There is a common thread uniting these stories. Religious extremism festers when decent people are cowed into submission by fanatics whom they falsely believe to be more religious than they.
There is nothing holy about rabbis refusing to teach 2,500 young Jews who came to Limmud pining for Jewish knowledge because the rabbis fear that by appearing with non-Orthodox rabbis they might legitimize them in some way.
It is an abomination to faith for men to treat women abusively.
Character assassination based on ignorance and hearsay is an affront to Jewish laws of slander.
A black coat will never redeem a dark heart and a long beard is poor compensation for a shriveled soul.
In Israel, the fanatics’ defenders pointed out that these heinous acts are perpetrated by only a small number of extremists. This is true. In the face of Islamic terror outrages, however, we in the West rightly demand that mainstream Islamic leaders condemn the fundamentalists, lest their silence make them complicit in the violence. The Jewish community must be judged by the same standard. Rabbis of every stripe must condemn these abuses as a sickening betrayal of the core of Judaism.
Other defenders maintained that while the behavior was deplorable, secular women were also at fault by insensitively visiting religious neighborhoods wearing immodest attire and inflaming local sensibilities. Such apologetics are a disgrace. Judaism’s central value is freedom of choice, and men calling themselves religious must choose to transcend even the most rousing provocation.
Violence in the name of God is never allowed, a point we have repeatedly made to some of our Muslim brothers who justify Palestinian suicide bombers with arguments that “Israeli humiliations” incite the murders.
Charedim who feel provoked must register their protests respectfully and lawfully. The Talmud is clear: A religious man who humiliates a woman by calling her a whore in public has lost his place in eternity.
There is something magical about England’s Jews. They proudly hold on to their Jewish identity, generously support an endless array of Jewish social welfare organizations, and have a higher percentage of children in Jewish education than we in the United States. There are now only 250,000 Jews in all the United Kingdom, however, and the community can ill afford civil war between Judaism’s streams, especially given the rapid rise of anti-Semitism there.

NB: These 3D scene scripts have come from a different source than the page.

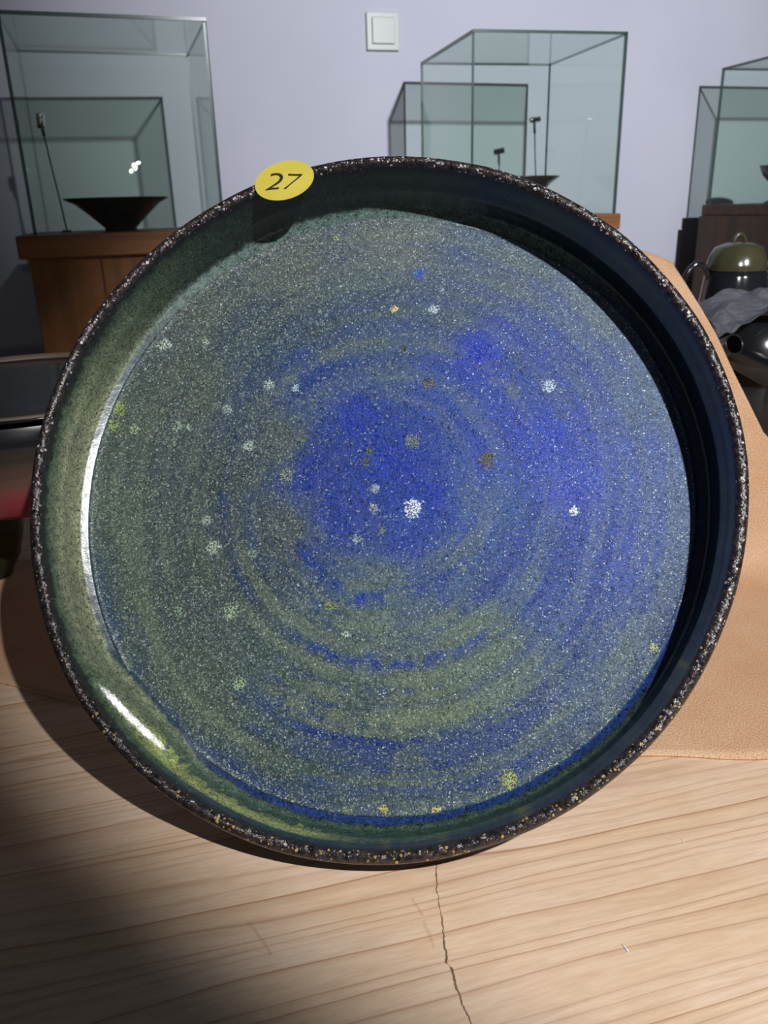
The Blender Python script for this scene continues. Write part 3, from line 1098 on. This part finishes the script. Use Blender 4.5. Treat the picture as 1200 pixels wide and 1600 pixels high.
tm = NT('crimson_band_glaze', rough=.3, spec=.4)
szz = tm.n('ShaderNodeSeparateXYZ', {0: tm.co()}).outputs[2]
nzz = tm.noise(tm.co(scale=(3, 3, 60)), 4.0, 3)
hz_ = tm.m_('ADD', szz, tm.m_('MULTIPLY', tm.m_('SUBTRACT', nzz, .5), .022))
rp = tm.n('ShaderNodeValToRGB', {'Fac': tm.mr(hz_, 0.0, .055)})
e = rp.color_ramp.elements
e[0].color = (*lin(200, 84, 96), 1)
e[1].color = (*lin(30, 32, 38), 1)
for p_, c_ in ((.30, lin(168, 76, 84)), (.5, lin(112, 84, 74)), (.75, lin(74, 66, 58))):
    k = e.new(p_)
    k.color = (*c_, 1)
tm.set('color', rp.outputs[0])
M['olive'] = m_gloss('olive_black_glaze', lin(74, 76, 44), .25, lin(30, 32, 22), 30)

# lowest: round olive-black bowl
yb_ = .590
pb = at_y(-25, 850, yb_)
xb_ = float(pb[0])
r1 = float(at_y(47, 850, yb_)[0])-xb_
x2_ = float(at_y(45, 700, yb_)[0])
r2 = .112
zt1 = float(at_y(25, 813, yb_-.74*r2)[2])
h1 = zt1-lz
thick_bowl('round_bowl', xb_, yb_, lz, [(0, .001), (.42*r1, .001), (.45*r1, 0), (.52*r1, .0), (.55*r1, .003), (.76*r1, .20*h1), (.92*r1, .46*h1), (r1, .78*h1), (.985*r1, h1-.001), (.96*r1, h1), (.93*r1, h1-.001), (.9*r1, .6*h1), (.6*r1, .25*h1), (0, .18*h1)], M['olive'], 'small round olive and black bowl, lowest of the stack at left')
# middle: wide bowl with crimson lower band
zt2 = float(at_y(25, 668, yb_-r2)[2])
h2 = zt2-zt1
thick_bowl('wide_bowl', x2_, yb_, zt1, [(0, .001), (.30*r2, .001), (.55*r2, 0), (.72*r2, .0), (.80*r2, .08*h2), (.89*r2, .36*h2), (.96*r2, .75*h2), (r2, h2-.001), (r2*.985, h2), (.96*r2, h2-.001), (.9*r2, .5*h2), (.7*r2, .2*h2), (0, .12*h2)], tm.m, 'wide bowl with a crimson lower band, middle of the left stack')
r3 = .118
zt3 = float(at_y(45, 594, yb_)[2])
h3 = zt3-zt2
t3 = thick_bowl('wide_bowl', x2_+.004, yb_, zt2, [(0, .001), (.5*r3, .001), (.55*r3, 0), (.82*r3, .0), (.90*r3, .12*h3), (.945*r3, .30*h3), (.965*r3, .50*h3), (.975*r3, .66*h3), (1.0*r3, .80*h3), (1.005*r3, .92*h3), (.99*r3, h3-.003), (.955*r3, h3-.004), (.94*r3, .55*h3), (.92*r3, .36*h3), (.88*r3, .32*h3), (.6*r3, .30*h3), (0, .30*h3)], M['black'], 'glossy black bowl with thin brown lip, top of the left stack')
lathe('lip', [(.99*r3, h3-.003), (.988*r3, h3), (.965*r3, h3+.0005), (.955*r3, h3-.004)], NT('brown_lip_glaze', color=lin(96, 82, 70), rough=.5).m, t3, n=128)


# ------------------------------------------------------------------ teapots on the right
def teapot(cx, cy, z, r, h, label, knob=True, handle=-1, spout_dir=1, rz=0.0, mat_body=None, mat_top=None):
    t = empty('teapot', (cx, cy, z), label, 'teapot', 'dark teapots at the right', rz)
    bm = mat_body or M['black']
    lathe('body', [(0, .001), (.5*r, .001), (.52*r, 0), (.62*r, 0), (.66*r, .004), (.95*r, .10*h), (1.06*r, .24*h), (1.05*r, .40*h), (.98*r, .58*h), (.93*r, .72*h), (.88*r, .76*h), (.60*r, .78*h), (0, .78*h)], bm, t, n=96)
    ld = lathe('lid', [(0, .765*h), (.90*r, .765*h), (.925*r, .775*h), (.90*r, .82*h), (.84*r, .89*h), (.70*r, .96*h), (.40*r, .995*h), (0, h)], mat_top or M['teagreen'], t, n=96)
    # ring knob
    pts = []
    for k in range(17):
        a = math.pi*k/16
        pts.append((math.cos(a)*.20*r, 0, h-.004+math.sin(a)*.33*r))
    tube('knob', pts, .055*r, mat_top or M['teagreen'], ld, 12)
    # ear handle
    hp = [(-.86*r, 0, .70*h), (-1.1*r, 0, .82*h), (-1.38*r, 0, .84*h), (-1.68*r, 0, .74*h), (-1.82*r, 0, .55*h), (-1.72*r, 0, .36*h), (-1.45*r, 0, .22*h), (-1.0*r, 0, .16*h)]
    P_ = np.array(hp)
    tt = np.linspace(0, len(P_)-1, 30)
    P_ = np.stack([np.interp(tt, range(len(hp)), P_[:, k]) for k in range(3)], -1)
    for _ in range(4):
        P_[1:-1] = (P_[:-2]+2*P_[1:-1]+P_[2:])/4
    tube('handle', P_, .10*r, bm, t, 14)
    # spout
    a = spout_dir
    sp_pts = [(math.cos(a)*x_*r, math.sin(a)*x_*r, z_*h) for x_, z_ in ((.85, .30), (1.15, .38), (1.38, .52), (1.55, .72))]
    tube('spout', sp_pts, [.26*r, .20*r, .15*r, .12*r], bm, t, 16)
    return t


M['teagreen'] = m_gloss('olive_glaze', lin(66, 64, 44), .18, lin(48, 48, 34), 16)
ytp = 1.14
cpx = at_y(1148, 440, ytp)
rtp = float((at_y(1191, 430, ytp)-at_y(1107, 430, ytp))[0])/2
htp = float(at_y(1148, 379, ytp)[2])
teapot(float(cpx[0]), ytp, 0, rtp, htp, 'dark lidded teapot with olive shoulders and ring knob, behind the leather', spout_dir=1.0, rz=-.15)
cp2 = at_y(1243, 430, 1.20)
teapot(float(cp2[0]), 1.20, 0, rtp, htp*1.0, 'dark teapot at the right picture edge, only its side showing', spout_dir=.3, rz=-2.6, mat_top=M['black'])

# front black pot with spout pointing at the camera
yf_ = .74
fc = at_y(1178, 600, yf_)
rf = .055
zf = float(at_y(1180, 500, yf_)[2])
fp = empty('black_pot', (float(fc[0]), yf_, 0), 'black glazed pot with a round open spout facing the camera, right of leather', 'pot')
M['blackpot'] = m_gloss('smoky_black_glaze', (.022, .024, .028), .2, (.012, .013, .016), 18)
lathe('body', [(0, .001), (.5*rf, .001), (.55*rf, 0), (.70*rf, 0), (.90*rf, .12*zf), (rf, .32*zf), (1.0*rf, .55*zf), (.93*rf, .80*zf), (.80*rf, .96*zf), (.70*rf, zf), (.60*rf, zf), (.5*rf, .95*zf), (0, .93*zf)], M['blackpot'], fp, n=96)
so = at_y(1147, 538, yf_-.075)-np.array([fc[0], yf_, 0])
sv = [Vector((-.012, -.035, .35*zf)), Vector((-.016, -.048, .58*zf)), Vector(map(float, so))-Vector((0, -.018, .007)), Vector(map(float, so))]
dirn = (sv[3]-sv[2]).normalized()
spt = tube('spout', sv, [.020, .0145, .0108, .0098], M['blackpot'], fp, 28, cap=False)
ring_ = []
tube('spout_plug', [sv[3]-dirn*.006, sv[3]-dirn*.001], [.0082, .0086], NT('spout_shade', color=(.002, .002, .002), rough=.9, spec=0.0).m, fp, 28)  # black plug stands in for the shade inside the spout
lr = []
o1 = dirn.orthogonal().normalized()
o2 = dirn.cross(o1)
lpz = [sv[3]+(o1*math.cos(a)+o2*math.sin(a))*.0093 for a in np.linspace(0, 2*math.pi, 29)]
tube('spout_lip', lpz, .0010, M['blackpot'], fp, 8, cap=False)

# crinkled plastic bag over the pots
tp = NT('thin_grey_plastic', color=lin(112, 116, 126), rough=.28, spec=.6)
tp.set('alpha', .75)
tp.set('normal', tp.bump(tp.noise(tp.co(scale=(.5, 1.8, 1.2), rot=(0, 0, .3)), 60.0, 5, .62, 1.2), 1.0, .006))
bag_c = at_y(1172, 485, yf_)
NBx, NBy = 90, 50


def bagz(x_, y_):
    e1 = ((x_)/.085)**2+((y_)/.085)**2
    z_ = .020*math.exp(-e1*.7)-.022*max(0, e1-.55)
    z_ += .004*math.sin(30*x_+110*y_+2*math.sin(40*x_))+.0035*math.sin(-70*x_+150*y_+1)+.0018*math.sin(160*x_+210*y_+3*math.sin(90*x_))
    return z_


VB = []
for i in range(NBy):
    for j in range(NBx):
        x_ = -.084+.20*j/(NBx-1)
        y_ = -.046+.12*i/(NBy-1)
        x2 = x_+.004*math.sin(55*y_)
        y2 = y_+.006*math.sin(38*x_+.5)
        VB.append((x2, y2, bagz(x_, y_)))
FB = [(i*NBx+j, i*NBx+j+1, (i+1)*NBx+j+1, (i+1)*NBx+j) for i in range(NBy-1) for j in range(NBx-1)]
bag = mesh('plastic_bag', VB, FB, tp.m)
bag.location = (float(fc[0]), yf_+.005, zf+.004)
bs = bag.modifiers.new('thickness', 'SOLIDIFY')
bs.thickness = .0006
tag(bag, 'crinkled grey plastic bag draped over the black pot, below the teapot', 'plastic bag')

# tiny white chips lying on the table
tw = NT('white_chip', color=(.85, .85, .88), rough=.5)
for (px, py), L_, lb in (((976, 1482), .0022, 'tiny white paper chip on the table below the leather edge, nearer the viewer'), ((1066, 1314), .0013, 'tiny white chip on the table near the leather edge, farther right')):
    g = at_z(px, py, 0)
    V = [(-.2, -1, 0), (.25, -.9, 0), (.15, 1, 0), (-.2, -1, .25), (.25, -.9, .25), (.15, 1, .25)]
    o = mesh('paper_chip', [tuple(c*L_*.8 for c in v) for v in V], [(0, 2, 1), (3, 4, 5), (0, 1, 4, 3), (1, 2, 5, 4), (2, 0, 3, 5)], tw.m, smooth=False)
    o.location = (float(g[0]), float(g[1]), .0001)
    o.rotation_euler = (0, 0, .2)
    tag(o, lb, 'paper chip')
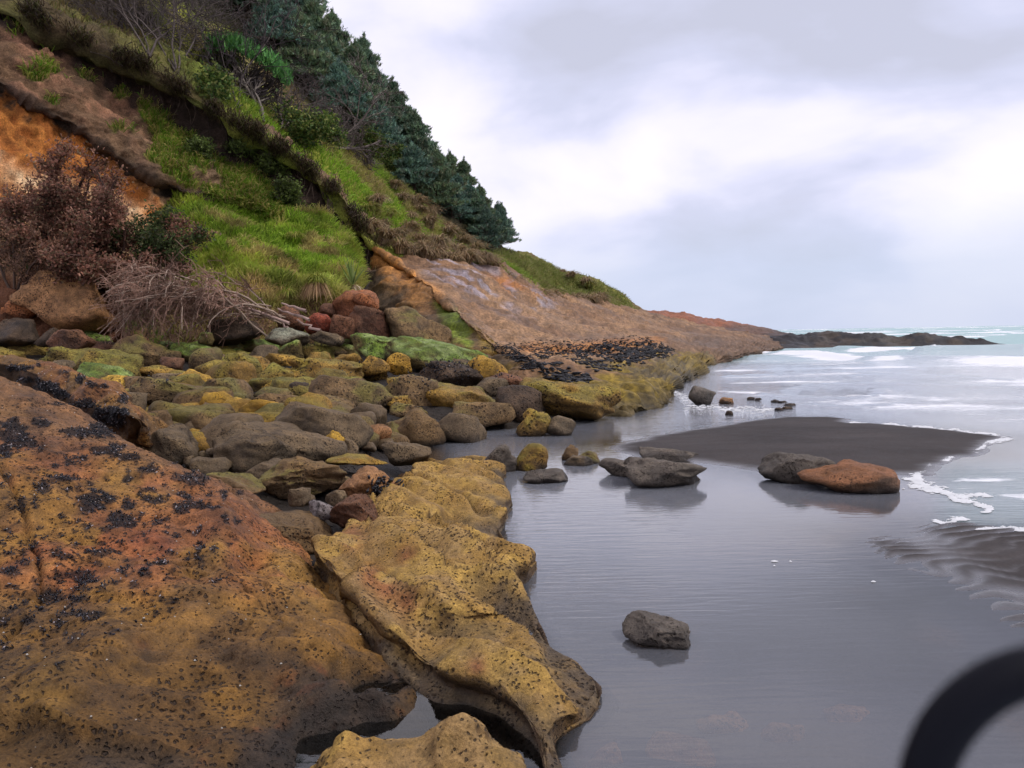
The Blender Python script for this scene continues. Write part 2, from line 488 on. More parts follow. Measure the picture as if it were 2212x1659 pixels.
# --- water
def water_mat():
    m, nt = new_mat('sea_water')
    out = N(nt, 'ShaderNodeOutputMaterial')
    geo = N(nt, 'ShaderNodeNewGeometry')
    a_deep = N(nt, 'ShaderNodeAttribute', attribute_name='deep').outputs['Fac']
    a_foam = N(nt, 'ShaderNodeAttribute', attribute_name='foam').outputs['Fac']
    a_rip = N(nt, 'ShaderNodeAttribute', attribute_name='ripple').outputs['Fac']
    mp = N(nt, 'ShaderNodeMapping'); mp.inputs['Scale'].default_value = (2.6, 19, 1); mp.inputs['Rotation'].default_value = (0, 0, -0.12)
    L(nt, geo.outputs['Position'], mp.inputs[0])
    w1 = N(nt, 'ShaderNodeTexNoise', ins={'Scale': 1.0, 'Detail': 3.0, 'Roughness': 0.5, 'Distortion': 0.6})
    L(nt, mp.outputs[0], w1.inputs['Vector'])
    mp2 = N(nt, 'ShaderNodeMapping'); mp2.inputs['Scale'].default_value = (0.35, 1.6, 1)
    L(nt, geo.outputs['Position'], mp2.inputs[0])
    w2 = N(nt, 'ShaderNodeTexNoise', ins={'Scale': 1.0, 'Detail': 6.0, 'Roughness': 0.6, 'Distortion': 0.4})
    L(nt, mp2.outputs[0], w2.inputs['Vector'])
    h = mathn(nt, 'ADD', mathn(nt, 'MULTIPLY', w1.outputs[0], mathn(nt, 'MULTIPLY', a_rip, 0.0038)), mathn(nt, 'MULTIPLY', w2.outputs[0], mathn(nt, 'MULTIPLY', a_deep, 0.12)))
    bp = N(nt, 'ShaderNodeBump', ins={'Strength': 1.0, 'Distance': 1.0})
    L(nt, h, bp.inputs['Height'])
    fr = N(nt, 'ShaderNodeFresnel', ins={'IOR': 1.52}); L(nt, bp.outputs[0], fr.inputs['Normal'])
    tr = N(nt, 'ShaderNodeBsdfTransparent', ins={'Color': (0.72, 0.74, 0.76, 1)})
    df = N(nt, 'ShaderNodeBsdfDiffuse')
    dcol = mixc(nt, mathn(nt, 'MULTIPLY', w2.outputs[0], 1.0), (0.20, 0.36, 0.36), (0.36, 0.53, 0.50))
    L(nt, dcol, df.inputs[0])
    a_silt = N(nt, 'ShaderNodeAttribute', attribute_name='silt').outputs['Fac']
    silt = N(nt, 'ShaderNodeBsdfDiffuse', ins={'Color': (0.37, 0.38, 0.42, 1)})
    shal = N(nt, 'ShaderNodeMixShader'); L(nt, a_silt, shal.inputs[0]); L(nt, tr.outputs[0], shal.inputs[1]); L(nt, silt.outputs[0], shal.inputs[2])
    body = N(nt, 'ShaderNodeMixShader'); L(nt, a_deep, body.inputs[0]); L(nt, shal.outputs[0], body.inputs[1]); L(nt, df.outputs[0], body.inputs[2])
    gl = N(nt, 'ShaderNodeBsdfGlossy', ins={'Color': (1, 1, 1, 1)})
    L(nt, mathn(nt, 'MULTIPLY_ADD', a_deep, 0.2, 0.03), gl.inputs['Roughness'])
    L(nt, bp.outputs[0], gl.inputs['Normal'])
    frs = mathn(nt, 'MULTIPLY', fr.outputs[0], mathn(nt, 'SUBTRACT', 1.0, mathn(nt, 'MULTIPLY', a_deep, 0.55)))
    wat = N(nt, 'ShaderNodeMixShader'); L(nt, frs, wat.inputs[0]); L(nt, body.outputs[0], wat.inputs[1]); L(nt, gl.outputs[0], wat.inputs[2])
    mp3 = N(nt, 'ShaderNodeMapping'); mp3.inputs['Scale'].default_value = (1.6, 3.4, 1)
    L(nt, geo.outputs['Position'], mp3.inputs[0])
    f1 = N(nt, 'ShaderNodeTexNoise', ins={'Scale': 1.5, 'Detail': 7.0, 'Roughness': 0.7, 'Distortion': 0.8})
    L(nt, mp3.outputs[0], f1.inputs['Vector'])
    ff = N(nt, 'ShaderNodeMapRange', interpolation_type='SMOOTHSTEP', ins={1: 0.42, 2: 0.62})
    L(nt, mathn(nt, 'ADD', mathn(nt, 'MULTIPLY', a_foam, 0.62), mathn(nt, 'MULTIPLY', f1.outputs[0], 0.42)), ff.inputs[0])
    fd = N(nt, 'ShaderNodeBsdfDiffuse', ins={'Color': (0.82, 0.82, 0.84, 1)})
    fin = N(nt, 'ShaderNodeMixShader'); L(nt, ff.outputs[0], fin.inputs[0]); L(nt, wat.outputs[0], fin.inputs[1]); L(nt, fd.outputs[0], fin.inputs[2])
    L(nt, fin.outputs[0], out.inputs[0])
    return m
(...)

British Jews, however, are curiously submissive to their rabbinic leadership, even when they feel in their gut that some of the rulings contravene basic Ahavat Yisrael (love of one Jew for another) and common decency. The great founder of chasidism, the Baal Shem Tov, extolled the virtue of ordinary Jews who were not rabbis. Even non-scholars are aware of simple courtesy and must pressure their spiritual leaders to work with non-Orthodox colleagues to increase Jewish learning and defend the State of Israel.
At Limmud, I was peppered by journalists asking whether I was a candidate for British chief rabbi, a question raised to fever pitch after The Jerusalem Post published an article exploring the possibility.
I spent 11 years building Jewish student life at Oxford University and six of my nine children were born in Britain. I am deeply attached to the country and the community. The office of a chief rabbi that muzzles its occupant from reaching out to thousands of young Jews for fear of offending right-wing sensibilities, however, cannot cater to anything but vanity and egotism. While I am not immune to those ills, I have never allowed myself to be silenced for any title and no self-respecting person ever would. A chief rabbi is not an ambassador; he is a leader. The office must be expanded from its current focus on the need for Jews to win non-Jewish approval, and focus instead on electrifying Jewish youth, before it can attract serious candidates.